You can freeze your credit for free with all three credit reporting agencies (TransUnion, Experian, and Equifax) - that will essentially stop anyone from stealing your identity and opening accounts you're liable for via your SS#. I keep all three frozen all the time, only unfreezing when I'm applying for something. Unlocking (unfreezing) each account is free, easy, and takes just a couple of minutes.
If you're using your phone or laptop outside of your own wifi without a secure VPN you're playing with fire. The chances of someone actually intercepting your data without a VPN is pretty slim for most people, but it's an inexpensive way to protect your digital data transmissions.
Also, use credit cards for purchases rather than debit cards - the issuing banks generally have more leverage wrt stolen card data purchases for credit cards compared to your debit card.
This is spot on.
We had an identity theft scare several years ago. It turned out fine, and nothing bad actually happened, but it was sobering.
We immediately froze all our credit reports — as in nobody gets a credit report for any reason unless we say it’s OK. We don’t open new debt accounts, so I think we’ve unfrozen exactly once in over 10 years. We unfroze, Capital One pulled the reports, I verified they had what they needed, and I re-froze them, all within one business day. Cap One understood the situation entirely, and was really cooperative in that process.
The main thing is don’t give your SSN out to anyone other than those legally required to have it — banks, the IRS and other taxing authorities, insurance companies. Doctors’ offices are bad to ask for it, and I guess a lot of people give it out, but I never do.
And I like the idea of paying with PayPal. Yes, they have your credit card information and could get hacked. But your CCN is in only one place, and I promise you, they have otherworldly internal security. Plus, for reasons Crimsonaudio cites, if your CCN gets out, it’s not all that big of a deal.
Just keep in mind that there’s risk rolling out of bed in the morning. You can certainly minimize your exposure, but you can’t eliminate it altogether. Any institution can get hacked, and if anybody says they’re hack-proof, they’re lying.
Strangely, the biggest vulnerability is a function of being financially responsible — mortgage fraud.
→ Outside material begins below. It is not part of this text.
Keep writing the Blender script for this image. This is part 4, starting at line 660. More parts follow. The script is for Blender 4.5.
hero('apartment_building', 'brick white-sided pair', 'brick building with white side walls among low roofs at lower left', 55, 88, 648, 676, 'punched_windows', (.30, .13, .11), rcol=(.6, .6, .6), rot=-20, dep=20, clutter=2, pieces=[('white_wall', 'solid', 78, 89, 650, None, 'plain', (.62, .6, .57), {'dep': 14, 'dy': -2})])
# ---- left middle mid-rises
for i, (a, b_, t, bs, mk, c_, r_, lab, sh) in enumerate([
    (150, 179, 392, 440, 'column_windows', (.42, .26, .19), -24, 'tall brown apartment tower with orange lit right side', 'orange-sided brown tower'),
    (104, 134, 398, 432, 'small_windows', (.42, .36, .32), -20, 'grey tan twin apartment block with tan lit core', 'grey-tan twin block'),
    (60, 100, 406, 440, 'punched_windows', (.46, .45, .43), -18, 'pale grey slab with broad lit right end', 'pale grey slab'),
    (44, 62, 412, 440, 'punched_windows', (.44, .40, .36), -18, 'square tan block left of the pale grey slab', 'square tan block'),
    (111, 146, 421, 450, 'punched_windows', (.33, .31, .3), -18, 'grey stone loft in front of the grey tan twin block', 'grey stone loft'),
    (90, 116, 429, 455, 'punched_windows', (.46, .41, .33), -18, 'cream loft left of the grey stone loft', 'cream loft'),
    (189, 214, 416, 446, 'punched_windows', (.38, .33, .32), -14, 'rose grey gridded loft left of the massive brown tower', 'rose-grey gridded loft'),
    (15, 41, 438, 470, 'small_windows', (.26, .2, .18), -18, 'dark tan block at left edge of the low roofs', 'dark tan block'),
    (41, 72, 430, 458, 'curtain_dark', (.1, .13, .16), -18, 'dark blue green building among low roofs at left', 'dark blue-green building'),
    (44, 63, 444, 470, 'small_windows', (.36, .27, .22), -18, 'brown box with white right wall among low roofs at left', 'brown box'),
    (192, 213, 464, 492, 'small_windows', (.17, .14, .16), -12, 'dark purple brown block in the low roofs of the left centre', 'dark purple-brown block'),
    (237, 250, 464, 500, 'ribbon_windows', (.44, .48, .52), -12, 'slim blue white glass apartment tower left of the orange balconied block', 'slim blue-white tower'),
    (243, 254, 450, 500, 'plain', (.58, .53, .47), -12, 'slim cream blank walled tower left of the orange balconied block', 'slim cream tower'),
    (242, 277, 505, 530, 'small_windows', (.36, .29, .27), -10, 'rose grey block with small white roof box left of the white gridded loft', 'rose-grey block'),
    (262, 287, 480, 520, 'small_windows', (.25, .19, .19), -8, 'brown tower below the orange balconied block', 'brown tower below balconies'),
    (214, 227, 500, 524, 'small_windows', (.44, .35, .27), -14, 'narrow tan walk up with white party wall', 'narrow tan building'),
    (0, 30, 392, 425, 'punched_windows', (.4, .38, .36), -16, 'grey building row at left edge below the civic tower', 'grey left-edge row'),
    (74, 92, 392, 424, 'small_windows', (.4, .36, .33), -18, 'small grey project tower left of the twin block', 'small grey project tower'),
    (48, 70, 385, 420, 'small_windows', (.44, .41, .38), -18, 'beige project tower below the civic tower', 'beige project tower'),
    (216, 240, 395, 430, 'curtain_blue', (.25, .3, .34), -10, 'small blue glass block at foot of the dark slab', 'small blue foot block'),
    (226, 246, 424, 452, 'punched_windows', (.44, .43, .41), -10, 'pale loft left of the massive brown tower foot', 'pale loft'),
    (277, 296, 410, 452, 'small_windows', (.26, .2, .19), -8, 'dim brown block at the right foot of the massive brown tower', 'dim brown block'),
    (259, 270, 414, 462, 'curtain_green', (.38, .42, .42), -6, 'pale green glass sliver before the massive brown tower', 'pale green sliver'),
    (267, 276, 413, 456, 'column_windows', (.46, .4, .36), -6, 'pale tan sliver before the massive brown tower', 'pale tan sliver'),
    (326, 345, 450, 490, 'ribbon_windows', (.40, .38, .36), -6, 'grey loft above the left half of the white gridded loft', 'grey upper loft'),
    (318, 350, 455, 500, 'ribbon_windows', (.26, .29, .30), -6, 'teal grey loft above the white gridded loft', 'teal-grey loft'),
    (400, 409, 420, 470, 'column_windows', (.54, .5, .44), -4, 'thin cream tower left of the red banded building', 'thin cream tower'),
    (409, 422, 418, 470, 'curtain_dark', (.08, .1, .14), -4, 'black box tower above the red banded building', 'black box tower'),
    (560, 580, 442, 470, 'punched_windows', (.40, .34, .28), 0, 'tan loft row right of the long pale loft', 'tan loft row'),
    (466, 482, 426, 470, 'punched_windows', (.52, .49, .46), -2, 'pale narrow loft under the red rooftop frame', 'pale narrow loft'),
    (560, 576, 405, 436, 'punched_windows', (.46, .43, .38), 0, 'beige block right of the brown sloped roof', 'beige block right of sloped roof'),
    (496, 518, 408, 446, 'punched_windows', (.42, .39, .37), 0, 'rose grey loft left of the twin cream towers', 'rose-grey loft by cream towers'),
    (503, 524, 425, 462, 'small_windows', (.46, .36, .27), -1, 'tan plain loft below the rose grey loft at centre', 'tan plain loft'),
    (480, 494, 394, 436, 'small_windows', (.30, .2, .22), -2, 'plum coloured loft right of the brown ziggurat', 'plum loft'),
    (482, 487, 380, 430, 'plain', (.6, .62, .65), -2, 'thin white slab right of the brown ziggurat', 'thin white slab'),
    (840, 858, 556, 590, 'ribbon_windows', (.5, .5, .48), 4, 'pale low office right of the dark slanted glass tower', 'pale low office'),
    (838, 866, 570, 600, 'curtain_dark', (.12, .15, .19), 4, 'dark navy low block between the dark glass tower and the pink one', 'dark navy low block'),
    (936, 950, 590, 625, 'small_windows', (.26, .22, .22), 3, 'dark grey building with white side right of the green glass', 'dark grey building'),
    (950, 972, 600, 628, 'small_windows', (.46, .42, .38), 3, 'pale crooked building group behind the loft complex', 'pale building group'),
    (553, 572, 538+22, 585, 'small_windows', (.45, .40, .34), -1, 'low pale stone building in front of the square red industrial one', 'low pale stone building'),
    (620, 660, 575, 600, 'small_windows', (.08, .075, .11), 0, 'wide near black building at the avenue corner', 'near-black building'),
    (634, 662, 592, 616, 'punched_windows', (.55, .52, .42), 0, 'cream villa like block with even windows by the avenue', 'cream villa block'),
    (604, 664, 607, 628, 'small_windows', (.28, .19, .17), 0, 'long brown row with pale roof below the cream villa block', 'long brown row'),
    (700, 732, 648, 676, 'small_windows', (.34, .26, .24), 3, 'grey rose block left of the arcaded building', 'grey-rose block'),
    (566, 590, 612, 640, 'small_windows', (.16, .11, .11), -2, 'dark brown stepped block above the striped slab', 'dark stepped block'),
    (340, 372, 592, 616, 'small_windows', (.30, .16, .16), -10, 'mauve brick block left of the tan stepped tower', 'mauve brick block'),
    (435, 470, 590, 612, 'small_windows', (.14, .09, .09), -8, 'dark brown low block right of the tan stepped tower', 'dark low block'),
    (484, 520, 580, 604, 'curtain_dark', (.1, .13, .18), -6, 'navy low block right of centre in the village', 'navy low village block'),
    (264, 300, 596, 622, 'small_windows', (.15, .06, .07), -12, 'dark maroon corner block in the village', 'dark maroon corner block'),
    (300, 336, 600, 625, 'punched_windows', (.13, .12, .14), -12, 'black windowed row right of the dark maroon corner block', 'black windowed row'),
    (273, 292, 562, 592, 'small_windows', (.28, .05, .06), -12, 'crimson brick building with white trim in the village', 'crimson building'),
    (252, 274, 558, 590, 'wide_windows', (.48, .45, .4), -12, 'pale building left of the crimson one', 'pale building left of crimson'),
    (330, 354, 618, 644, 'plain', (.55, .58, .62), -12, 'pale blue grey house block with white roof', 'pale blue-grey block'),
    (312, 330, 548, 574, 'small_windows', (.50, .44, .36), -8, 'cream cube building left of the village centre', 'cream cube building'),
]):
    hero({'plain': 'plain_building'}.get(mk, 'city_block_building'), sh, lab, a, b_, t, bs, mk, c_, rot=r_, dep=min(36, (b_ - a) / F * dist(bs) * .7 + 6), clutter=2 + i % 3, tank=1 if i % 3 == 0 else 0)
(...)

The bad guys get an address and cross it against mortgage liens, which are public record. They find one that is mortgage free, and borrow from a lender that lends on property value alone at really low loan-to-value (LTV) — like less than 50%. These shylocks don’t even bother trying to pull a credit report. The bad guy says it’s a second home, so please send all correspondence to his (the bad guy’s) address.
Of course, they never make even the first payment. The real homeowner finds out only when served with foreclosure papers.
Now, it’s fraudulent debt, and the homeowner doesn’t legally owe anything, and the bad guy doesn’t own the property, so he didn’t have legal standing to pledge it in the first place. But proving all that is a monumental pain.
I don’t use any of the online services because my credit reports are frozen and have been for years. I also check my credit cards every day. I probably need to check liens on my house a couple times a year, but haven’t done that.